Set task:
Everything from the line with "Continue the Blender Python script for this scene: part 2, from" through the line with "6.3, 8.3, 9.5])" should be repeated exactly, both of those lines included, and nothing else.

The input:

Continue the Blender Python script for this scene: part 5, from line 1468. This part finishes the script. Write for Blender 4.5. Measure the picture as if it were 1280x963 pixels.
* * *
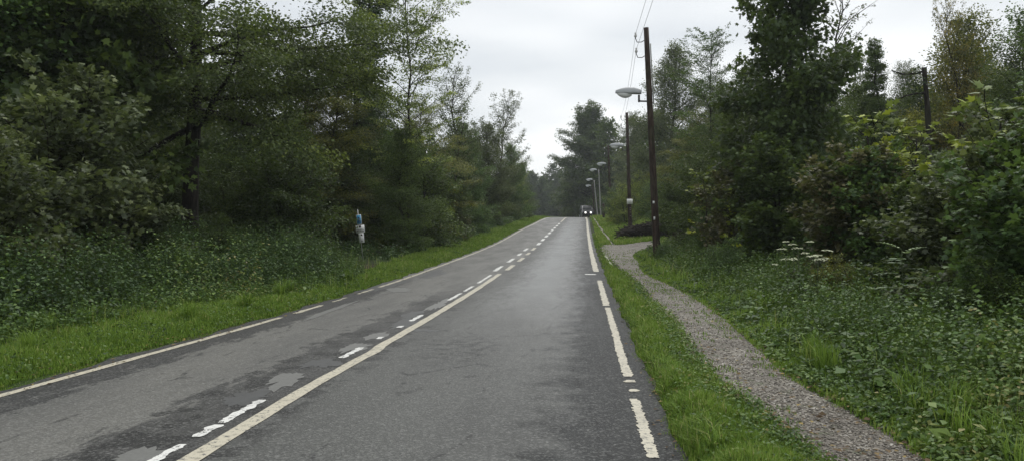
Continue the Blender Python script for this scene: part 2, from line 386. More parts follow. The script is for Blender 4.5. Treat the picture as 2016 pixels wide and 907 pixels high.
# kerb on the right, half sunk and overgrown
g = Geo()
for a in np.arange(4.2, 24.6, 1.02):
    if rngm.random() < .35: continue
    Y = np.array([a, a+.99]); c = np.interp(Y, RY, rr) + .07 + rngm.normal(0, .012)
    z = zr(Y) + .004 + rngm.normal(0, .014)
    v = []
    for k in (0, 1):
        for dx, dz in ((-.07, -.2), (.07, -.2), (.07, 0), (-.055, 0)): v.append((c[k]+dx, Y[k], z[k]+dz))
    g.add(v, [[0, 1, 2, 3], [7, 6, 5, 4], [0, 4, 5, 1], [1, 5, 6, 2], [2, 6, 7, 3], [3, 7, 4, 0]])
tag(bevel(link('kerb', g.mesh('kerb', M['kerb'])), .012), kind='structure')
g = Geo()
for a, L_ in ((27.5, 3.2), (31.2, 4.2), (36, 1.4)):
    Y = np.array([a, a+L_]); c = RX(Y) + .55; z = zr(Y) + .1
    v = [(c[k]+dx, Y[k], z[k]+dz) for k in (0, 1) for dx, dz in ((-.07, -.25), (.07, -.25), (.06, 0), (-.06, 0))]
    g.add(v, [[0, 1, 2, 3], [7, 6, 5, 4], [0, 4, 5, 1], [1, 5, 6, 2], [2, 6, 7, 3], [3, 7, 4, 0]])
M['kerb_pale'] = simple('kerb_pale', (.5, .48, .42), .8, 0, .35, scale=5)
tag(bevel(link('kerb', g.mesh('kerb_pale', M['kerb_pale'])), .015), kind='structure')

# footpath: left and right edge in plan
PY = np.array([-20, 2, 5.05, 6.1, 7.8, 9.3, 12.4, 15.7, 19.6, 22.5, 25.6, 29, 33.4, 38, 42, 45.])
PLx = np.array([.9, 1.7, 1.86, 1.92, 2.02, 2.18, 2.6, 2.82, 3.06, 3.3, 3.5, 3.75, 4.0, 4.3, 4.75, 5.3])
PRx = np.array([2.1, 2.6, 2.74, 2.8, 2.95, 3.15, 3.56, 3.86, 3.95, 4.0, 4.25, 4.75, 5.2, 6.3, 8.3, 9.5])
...
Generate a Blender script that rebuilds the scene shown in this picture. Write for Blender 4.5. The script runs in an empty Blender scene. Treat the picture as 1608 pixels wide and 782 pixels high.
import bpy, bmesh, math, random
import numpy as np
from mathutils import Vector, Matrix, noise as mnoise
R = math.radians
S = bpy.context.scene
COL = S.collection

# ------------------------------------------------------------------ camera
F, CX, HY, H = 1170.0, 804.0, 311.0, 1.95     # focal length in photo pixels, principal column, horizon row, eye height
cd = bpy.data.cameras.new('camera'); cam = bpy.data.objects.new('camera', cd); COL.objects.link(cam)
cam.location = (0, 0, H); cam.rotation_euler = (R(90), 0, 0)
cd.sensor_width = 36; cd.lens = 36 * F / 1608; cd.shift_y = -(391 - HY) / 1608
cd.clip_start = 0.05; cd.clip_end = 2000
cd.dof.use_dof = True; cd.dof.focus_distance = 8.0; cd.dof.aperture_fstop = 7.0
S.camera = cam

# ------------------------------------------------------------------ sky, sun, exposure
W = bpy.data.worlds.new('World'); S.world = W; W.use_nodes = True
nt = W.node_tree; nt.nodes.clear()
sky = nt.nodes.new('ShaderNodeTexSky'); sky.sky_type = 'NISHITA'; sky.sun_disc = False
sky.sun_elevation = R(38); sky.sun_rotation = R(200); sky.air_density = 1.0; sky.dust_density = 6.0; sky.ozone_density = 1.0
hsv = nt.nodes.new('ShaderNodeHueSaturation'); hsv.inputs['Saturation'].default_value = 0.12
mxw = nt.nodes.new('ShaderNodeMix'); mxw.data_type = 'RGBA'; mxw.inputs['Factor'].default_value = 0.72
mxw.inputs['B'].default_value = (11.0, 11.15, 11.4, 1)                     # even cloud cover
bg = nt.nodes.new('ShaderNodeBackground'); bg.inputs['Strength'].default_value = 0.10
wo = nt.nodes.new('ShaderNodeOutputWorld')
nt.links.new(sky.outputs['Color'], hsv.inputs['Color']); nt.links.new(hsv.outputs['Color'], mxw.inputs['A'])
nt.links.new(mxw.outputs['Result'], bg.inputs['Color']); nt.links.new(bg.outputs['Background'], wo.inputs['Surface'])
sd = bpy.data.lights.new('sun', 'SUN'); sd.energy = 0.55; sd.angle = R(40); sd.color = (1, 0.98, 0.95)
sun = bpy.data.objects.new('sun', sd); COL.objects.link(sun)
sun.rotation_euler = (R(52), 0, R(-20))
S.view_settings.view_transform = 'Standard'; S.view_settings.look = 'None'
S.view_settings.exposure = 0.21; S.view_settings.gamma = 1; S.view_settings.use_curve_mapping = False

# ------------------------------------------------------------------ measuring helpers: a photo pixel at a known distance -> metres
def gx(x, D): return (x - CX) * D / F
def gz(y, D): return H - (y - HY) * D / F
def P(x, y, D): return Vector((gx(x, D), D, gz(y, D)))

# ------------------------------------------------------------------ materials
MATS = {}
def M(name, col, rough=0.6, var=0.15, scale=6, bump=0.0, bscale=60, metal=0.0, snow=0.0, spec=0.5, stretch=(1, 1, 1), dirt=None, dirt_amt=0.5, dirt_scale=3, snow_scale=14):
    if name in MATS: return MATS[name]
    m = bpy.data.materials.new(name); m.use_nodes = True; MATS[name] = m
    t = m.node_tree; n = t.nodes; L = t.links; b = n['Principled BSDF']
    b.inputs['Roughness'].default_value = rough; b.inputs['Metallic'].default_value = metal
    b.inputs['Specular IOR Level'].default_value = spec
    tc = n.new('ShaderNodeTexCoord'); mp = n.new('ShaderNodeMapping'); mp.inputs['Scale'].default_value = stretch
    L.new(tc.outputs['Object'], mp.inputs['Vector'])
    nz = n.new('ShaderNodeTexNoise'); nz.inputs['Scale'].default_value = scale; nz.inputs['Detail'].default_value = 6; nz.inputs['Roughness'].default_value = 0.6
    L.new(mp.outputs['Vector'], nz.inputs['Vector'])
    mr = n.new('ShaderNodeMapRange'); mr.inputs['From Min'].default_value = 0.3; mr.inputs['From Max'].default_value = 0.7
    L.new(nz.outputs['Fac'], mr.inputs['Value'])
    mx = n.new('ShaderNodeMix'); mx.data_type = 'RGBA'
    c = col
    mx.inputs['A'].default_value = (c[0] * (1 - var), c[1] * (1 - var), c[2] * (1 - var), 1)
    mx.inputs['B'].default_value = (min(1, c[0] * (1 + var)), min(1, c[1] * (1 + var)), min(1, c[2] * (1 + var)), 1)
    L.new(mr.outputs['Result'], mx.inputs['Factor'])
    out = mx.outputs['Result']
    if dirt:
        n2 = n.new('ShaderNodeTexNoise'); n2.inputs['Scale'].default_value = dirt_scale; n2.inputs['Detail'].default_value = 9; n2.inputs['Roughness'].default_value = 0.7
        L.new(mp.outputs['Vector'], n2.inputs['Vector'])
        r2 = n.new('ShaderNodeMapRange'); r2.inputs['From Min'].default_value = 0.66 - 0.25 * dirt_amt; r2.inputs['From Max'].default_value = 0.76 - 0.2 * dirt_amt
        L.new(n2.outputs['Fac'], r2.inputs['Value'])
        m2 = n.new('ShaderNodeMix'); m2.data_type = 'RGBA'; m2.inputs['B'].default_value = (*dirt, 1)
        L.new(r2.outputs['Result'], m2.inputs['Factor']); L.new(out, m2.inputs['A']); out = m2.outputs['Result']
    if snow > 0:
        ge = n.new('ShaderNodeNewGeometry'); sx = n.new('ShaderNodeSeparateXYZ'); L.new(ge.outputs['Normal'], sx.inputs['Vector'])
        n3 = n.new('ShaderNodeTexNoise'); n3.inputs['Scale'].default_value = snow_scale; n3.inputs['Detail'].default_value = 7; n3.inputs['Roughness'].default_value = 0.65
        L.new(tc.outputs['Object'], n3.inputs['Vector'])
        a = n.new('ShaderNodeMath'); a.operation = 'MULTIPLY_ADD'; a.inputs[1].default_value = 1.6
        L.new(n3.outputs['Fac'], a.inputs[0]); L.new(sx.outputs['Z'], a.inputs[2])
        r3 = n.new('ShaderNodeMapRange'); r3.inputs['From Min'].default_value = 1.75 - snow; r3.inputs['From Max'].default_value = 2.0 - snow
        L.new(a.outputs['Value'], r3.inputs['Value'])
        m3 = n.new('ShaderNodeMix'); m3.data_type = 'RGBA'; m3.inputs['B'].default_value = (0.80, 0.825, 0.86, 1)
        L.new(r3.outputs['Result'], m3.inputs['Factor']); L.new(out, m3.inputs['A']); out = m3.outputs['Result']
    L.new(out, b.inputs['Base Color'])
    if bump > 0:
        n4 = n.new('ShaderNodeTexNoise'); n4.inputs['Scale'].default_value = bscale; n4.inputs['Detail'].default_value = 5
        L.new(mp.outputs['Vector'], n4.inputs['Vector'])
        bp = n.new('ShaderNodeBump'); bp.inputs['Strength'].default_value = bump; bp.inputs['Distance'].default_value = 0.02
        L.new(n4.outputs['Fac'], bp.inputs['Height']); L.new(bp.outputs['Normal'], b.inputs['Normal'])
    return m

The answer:
Continue the Blender Python script for this scene: part 2, from line 386. More parts follow. The script is for Blender 4.5. Treat the picture as 2016 pixels wide and 907 pixels high.
# kerb on the right, half sunk and overgrown
g = Geo()
for a in np.arange(4.2, 24.6, 1.02):
    if rngm.random() < .35: continue
    Y = np.array([a, a+.99]); c = np.interp(Y, RY, rr) + .07 + rngm.normal(0, .012)
    z = zr(Y) + .004 + rngm.normal(0, .014)
    v = []
    for k in (0, 1):
        for dx, dz in ((-.07, -.2), (.07, -.2), (.07, 0), (-.055, 0)): v.append((c[k]+dx, Y[k], z[k]+dz))
    g.add(v, [[0, 1, 2, 3], [7, 6, 5, 4], [0, 4, 5, 1], [1, 5, 6, 2], [2, 6, 7, 3], [3, 7, 4, 0]])
tag(bevel(link('kerb', g.mesh('kerb', M['kerb'])), .012), kind='structure')
g = Geo()
for a, L_ in ((27.5, 3.2), (31.2, 4.2), (36, 1.4)):
    Y = np.array([a, a+L_]); c = RX(Y) + .55; z = zr(Y) + .1
    v = [(c[k]+dx, Y[k], z[k]+dz) for k in (0, 1) for dx, dz in ((-.07, -.25), (.07, -.25), (.06, 0), (-.06, 0))]
    g.add(v, [[0, 1, 2, 3], [7, 6, 5, 4], [0, 4, 5, 1], [1, 5, 6, 2], [2, 6, 7, 3], [3, 7, 4, 0]])
M['kerb_pale'] = simple('kerb_pale', (.5, .48, .42), .8, 0, .35, scale=5)
tag(bevel(link('kerb', g.mesh('kerb_pale', M['kerb_pale'])), .015), kind='structure')

# footpath: left and right edge in plan
PY = np.array([-20, 2, 5.05, 6.1, 7.8, 9.3, 12.4, 15.7, 19.6, 22.5, 25.6, 29, 33.4, 38, 42, 45.])
PLx = np.array([.9, 1.7, 1.86, 1.92, 2.02, 2.18, 2.6, 2.82, 3.06, 3.3, 3.5, 3.75, 4.0, 4.3, 4.75, 5.3])
PRx = np.array([2.1, 2.6, 2.74, 2.8, 2.95, 3.15, 3.56, 3.86, 3.95, 4.0, 4.25, 4.75, 5.2, 6.3, 8.3, 9.5])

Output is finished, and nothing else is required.